As if those records weren’t impressive enough, 28-year-old Nepali woman Nima Jangmu Sherpa was able to pull off a rare Himalayan triple-header this year. She climbed Lhotse on April 29, summited Everest on May 14, and added Kangchenjunga to her resume on May 23. That means over the course of about 25 days, she was able to summit the first-, third-, and fourth-highest mountains on the planet.

2018 Mt. Everest Controversy

Climbers Matt Moniz and Willie Benegas were able to complete the Everest-Lhotse double-header of their own, but not before inciting a bit of controversy along the way. During an acclimatization hike up to Camp 3 on the Nepali side of the mountain, the duo put on their skis and made a ski descent of the Lhotse Face.

Unfortunately, they didn’t have a ski permit, which caused Nepali officials to threaten to cancel their climbing permit altogether. More than 150 mountaineers signed a letter of support for Moniz and Benegas, however, and they eventually received the go-ahead to climb.

After paying for the ski permit, they managed to bag both summits on May 20 and 21.

2018 Everest Deaths

Himalayan prayer flag on Everest
Photo credit: lampertron

Sadly, the season wasn’t without its tragedies. There were five confirmed deaths on Everest this season, including Japanese climber Nobukazu Kuriki. The 36-year-old alpinist had been a staple on the mountain the past few years, making seven previous attempts to reach its summit.

Kuriki, who famously lost nine of his fingers to frostbite on Everest back in 2012, was descending from Camp 3 to Camp 2 when he went missing.
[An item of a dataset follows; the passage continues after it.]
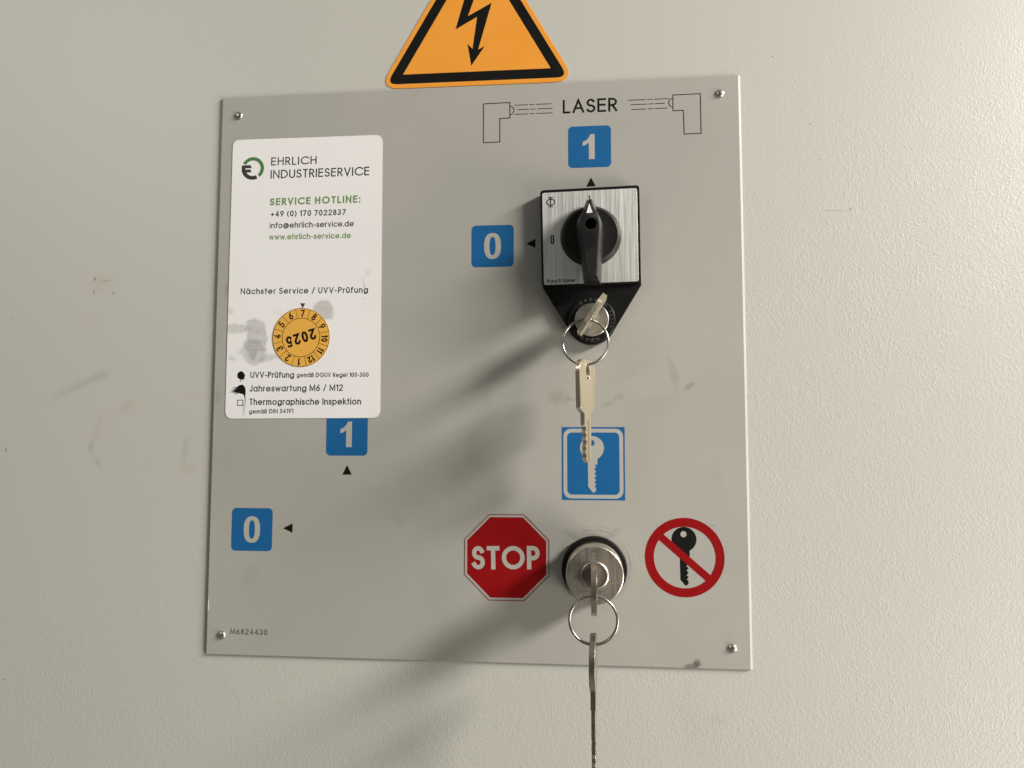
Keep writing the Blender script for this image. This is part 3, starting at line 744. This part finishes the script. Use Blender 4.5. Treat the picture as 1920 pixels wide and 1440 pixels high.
mb.flat([o_top, hole], 0, lift=zt)
vs = [(x, y, zt(x, y)) for x, y in o_top] + [(x, y, zt(x, y) - .35) for x, y in o_e] + [(x, y, 9.9) for x, y in o_b]
fs = []
for k in range(2):
    for i in range(N):
        j = (i + 1) % N; fs.append((k * N + i, k * N + j, (k + 1) * N + j, (k + 1) * N + i))
mb.add(vs, fs)
mb.lathe((hx, hp(943, 730).y), [(2.75, zt(hx, hp(943, 730).y)), (2.7, ZH - 7)], 32, closed_end=False)
hd = mb.build('handle', M_HANDLE, sw, smooth=40)
mb = MB(); mb.lathe((hx, hp(943, 730).y), [(2.72, ZH - 6.5), (.05, ZH - 6.4)], 32); mb.build('screw_recess', M_VOID, hd)
mb = MB(); pm = [hp(921, 425), hp(968, 575), hp(882, 582)]
mb.flat([[(p.x + .0, p.y) for p in pm]], 0, lift=lambda x, y: zt(x, y) + .05); mb.build('pointer_mark', M_WHITE, hd)
# lock plate below
ZK = 5.0
lk = U(1109.6, 600, ZK + 1)
tail = [U(1016.6, 530, ZK), U(1202, 524, ZK), U(1202.5, 534, ZK)] + [(lk.x + 11.7 * math.cos(math.radians(a)), lk.y + 11.7 * math.sin(math.radians(a))) for a in [-25 - i * 6.5 for i in range(20)]] + [U(1018, 539.5, ZK)]
mb = MB(); mb.solid([tail], PT + .02, ZK); mb.build('lock_plate', M_BLACKP, sw, bevel=.4)
mb = MB(); mb.lathe(lk, [(11.3, ZK), (11.3, ZK + .9), (10.8, ZK + 1.4), (8.6, ZK + 1.4), (8.4, ZK + .8)], 80, closed_end=False)
lr = mb.build('lock_ring', M_BLACKP, sw, smooth=35)
mb = MB()
for word, a0 in (('OPEN', -118), ('ÖFFNEN', 122)):
    for i, ch in enumerate(word):
        top = a0 > 60
        ang = math.radians(a0 + (i * 15 if not top else -i * 15)); d = Vector((math.cos(ang), math.sin(ang)))
        o = d if a0 >= 0 else -d; t = Vector((o.y, -o.x)); ctr = Vector((lk.x, lk.y)) + d * 9.7
        lettering(mb, ch, ctr - o * .75 - t * .6, ctr - o * .75 + t * .6, 1.5, .26, ZK + 1.44)
for k_ in range(5):
    ang = math.radians(24 - 11 * k_); d = Vector((math.cos(ang), math.sin(ang))); ctr = Vector((lk.x, lk.y))
    ribbon(mb, [ctr + d * 9.2, ctr + d * 10.2], .14, lambda a, b: (a, b), ZK + 1.44)
mb.build('embossed_lettering', plain('lighter_black_plastic', (.075, .072, .068, 1), .35), lr)  # raised letters coloured lighter than the ring they stand on
mb = MB(); mb.lathe(lk, [(8.15, ZK + .4), (8.15, ZK + 2.6), (7.8, ZK + 2.95), (7.2, ZK + 2.9)], 72); lbo = mb.build('lock_barrel', M_BARREL, sw, smooth=35)

# ------------------------------------------------------------------ key switch (cylinder lock)
ZQ = 20.0
kc2 = U(1115, 1079.0, ZQ)
kq = empty('key_switch', (kc2.x, kc2.y, PT), 'round metal key switch with black collar, between the stop and no key signs', 'key switch')
mb = MB(); mb.lathe(kc2, [(15.5, PT + .02), (15.5, 3.2), (14.9, 4.0), (13.4, 4.0)], 96); mb.build('collar', M_BLACKP, kq, smooth=35)
mb = MB(); mb.lathe(kc2, [(13.2, 3.9), (13.2, ZQ - .55), (13.05, ZQ - .2), (12.75, ZQ), (6.4, ZQ)], 112, closed_end=False); bz = mb.build('bezel', M_BEZEL, kq, smooth=25)
mb = MB(); mb.lathe(kc2, [(6.35, ZQ - .6), (6.35, ZQ + .45), (5.9, ZQ + .75), (5.5, ZQ + .6), (5.35, ZQ - .5)], 72, closed_end=False); rm = mb.build('lock_rim', M_BARREL, kq, smooth=40)
mb = MB(); mb.lathe(kc2, [(5.4, ZQ - .8), (5.3, ZQ - .3), (.05, ZQ - .3)], 48); mb.build('lock_core', M_SLOT, kq, smooth=40)
mb = MB(); c = U(1113.6, 1038.5, ZQ); ribbon(mb, circle(c, 1.5, 36), .24, lambda a, b: (a, b), ZQ + .03, True)
for x, y, r in ((1101, 1112, 1.2), (1129, 1112, 1.2), (1096, 1121, 1.0), (1127, 1122, 1.0)):
    c = U(x, y, ZQ); ribbon(mb, arc(c.x, c.y, r, r * .7, 30, 150), .14, lambda a, b: (a, b), ZQ + .03)
mb.build('engraved_marks', plain('engraved_metal', (.80, .76, .68, 1), .25, 1.0), bz)

# ------------------------------------------------------------------ keys and rings
def make_key(name, X, label, bow, hole, blade, metal, thick=2.1):
    """flat key: X maps key coordinates (u along the length, v across, t through the thickness) to panel mm"""
    o = empty(name, X(Vector((0, 0, 0))), label, 'key', 'keys in and below the two locks')
    mb = MB(); mb.solid([bow, hole], -thick / 2, thick / 2, X); mb.build('bow', metal, o, smooth=40, bevel=.22)
    if blade:
        mb = MB()
        for poly, t in blade: mb.solid([poly], -t / 2, t / 2, X)
        mb.build('blade', metal, o, bevel=.06)
    return o
def blade_bands(u0, u1, vs, vt, teeth_side, cuts, tip=3.0):
    """three lengthwise bands: toothed edge, milled groove (thinner), spine"""
    g0, g1 = vs + (vt - vs) * .34, vs + (vt - vs) * .52
    s = 1 if vt > vs else -1
    edge = [(u0, g1)] + [(u0, vt)]
    for u, d in cuts: edge.append((u, vt - s * d))
    edge += [(u1 - tip * .6, vt - s * 1.6), (u1, g1 + s * .3), (u1, g1)]
    spine = [(u0, vs), (u0, g0), (u1 - .3, g0), (u1 - tip, vs)]
    gro = [(u0, g0), (u0, g1), (u1 - .1, g1), (u1 - .3, g0)]
    return [(edge, 1.9), (gro, 1.0), (spine, 1.9)]
TEETH = [(2, 0), (3.2, 1.6), (4.4, 1.6), (5.6, .5), (6.4, 1.9), (7.6, 1.9), (8.8, .7), (9.8, 2.3), (11, 2.3), (12.2, 1.0), (13, 1.7), (14.2, 1.7), (15.4, .6), (16.4, 2.0), (17.6, 2.0), (18.8, 1.2)]
def axes_map(o, u, v, t):
    o, u, v, t = Vector(o), Vector(u).normalized(), Vector(v).normalized(), Vector(t).normalized()
    return lambda p: o + u * p.x + v * p.y + t * p.z
def coil(name, c, R_, nrm_x, nrm_y, label, tw=0.0, wire=.6):
    """split ring of two turns in the plane spanned by nrm_x and nrm_y"""
    ax, ay = Vector(nrm_x).normalized(), Vector(nrm_y).normalized(); az = ax.cross(ay)
    pth = []
    n = 150
    for i in range(n + 1):
        t = i / n; a = tw + 2 * PI * 1.93 * t
        pth.append(Vector(c) + ax * R_ * math.cos(a) + ay * R_ * math.sin(a) + az * (t - .5) * 1.15)
    o = MB(); o.tube(pth, wire, 10)
    b = o.build(name, M_RING, None, smooth=60, origin=c)
    return tag(b, label, 'key ring', 'split rings holding the keys')

# key turned in the lock of the rotary switch: seen end on, leaning to the right
th = math.radians(34.5)
v1 = Vector((math.sin(th), math.cos(th), 0)); t1 = Vector((math.cos(th), -math.sin(th), 0))
ax1 = Vector((0.0, -.04, 1)).normalized()
X1 = axes_map((lk.x, lk.y, ZK + 2.95), ax1, v1, t1)
BOW1 = rounded([(5.5, -5), (5.5, 5), (7.5, 10.4), (24.5, 10.4), (28, 6), (28, -6), (24.5, -10.4), (7.5, -10.4)], 2.4, 5)
make_key('key', X1, 'nickel key inserted in the lock below the rotary switch, seen edge on at a slant', BOW1, rrect(19.0, -1.5, 25.2, 1.5, 1.45, 6), [([(-2.4, -3.9), (5.9, -3.9), (5.9, 3.9), (-2.4, 3.9)], 1.9)], M_NICKEL)
# key hanging from the ring below it, three quarter turned
r1c = Vector((U(1097.5, 641.5, 27)[0], U(1097.5, 641.5, 27)[1], 27)); r1R = 10.35
coil('key_ring', r1c, r1R, (1, 0, .06), (0, 1, -.06), 'steel split ring linking the two keys at the rotary switch', 2.4)
thb = math.radians(69.0)
k2 = U(1100, 675, 28)
vv = Vector((math.cos(thb), 0, -math.sin(thb))); tt = Vector((math.sin(thb), 0, math.cos(thb)))
X2 = axes_map((k2.x - .6, k2.y, 27.5), (.004, -1, -.02), -vv, tt)
BOW2 = rounded([(0, -10), (0, 10), (22.3, 9.2), (24.5, 4.0), (24.5, -3.9), (21.5, -8.8)], [6, 6, 2.2, 1, 1, 4], 10)
make_key('key', X2, 'nickel key hanging turned to show its face in front of the blue key sign', BOW2, rrect(2.2, -2.6, 8.8, 1.9, 2.2, 6), [([(24.2, -4.2), (24.2, 4.2), (27.5, 4.2), (27.5, -4.2)], 2.0)] + blade_bands(27.5, 46.2, -4.0, 4.2, 1, [(27.5 + a * .92, b * 1.1) for a, b in TEETH]), M_NICKEL)
# key in the round key switch, upright and edge on
X3 = axes_map((kc2.x - .55, kc2.y, ZQ - .3), (.0, -.06, 1), (0, 1, .06), (1, 0, 0))
BOW3 = [(20 + 12 * math.cos(a), -.7 + 11.6 * math.sin(a)) for a in [2 * PI * i / 72 for i in range(72)]]
make_key('key', X3, 'metal key inserted upright in the round key switch, seen edge on', BOW3, circle((28.4, 0), 2.2, 24), [([(-3, -4.2), (8.9, -4.2), (8.9, 4.2), (-3, 4.2)], 2.0)], M_WORNKEY, thick=2.4)
r2c = Vector((U(1112.7, 1163, 48)[0], U(1112.7, 1163, 48)[1], 48)); r2R = 9.95
coil('key_ring', r2c, r2R, (1, 0, 0), (0, 1, 0), 'steel split ring linking the two keys at the round key switch', 3.6)
k4 = U(1112.5, 1188.6, 48.5)
tw4 = math.radians(86)
vv = Vector((math.cos(tw4), 0, -math.sin(tw4))); tt = Vector((math.sin(tw4), 0, math.cos(tw4)))
X4 = axes_map((k4.x, k4.y, 48.0), (0, -1, 0), -vv, tt)
BOW4 = [(11.8 - 11.8 * math.cos(a), 11.6 * math.sin(a)) for a in [2 * PI * i / 72 for i in range(72)]]
make_key('key', X4, 'metal key hanging edge on from the lower ring, its blade running off below the panel', BOW4, circle((3.9, 0), 2.2, 24), [([(22.6, -4.6), (22.6, 4.6), (29.5, 4.6), (29.5, -4.6)], 2.1)] + [(p, t * .85) for p, t in blade_bands(29.5, 62, -4.2, 4.2, 1, [(41.5, 0), (42.2, 3.0), (43.2, 2.6), (44, .4)] + [(43 + a * 1.05, b) for a, b in TEETH])], M_WORNKEY, thick=2.4)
He had been attempting the very difficult West Ridge solo and without oxygen. His body was later discovered by his support team, who believe that he succumbed to altitude sickness.

On Friday, the jet stream over Everest shifted back into place, bringing a change of weather and signaling the imminent arrival of the summer monsoon. That closed the unusually long weather window and sent the few remaining climbers left on the mountain home.

Now, the peak will remain empty until fall at the earliest, although it is likely to remain empty until next spring. The 2019 climbing season will have a lot to live up to if it hopes to top this year.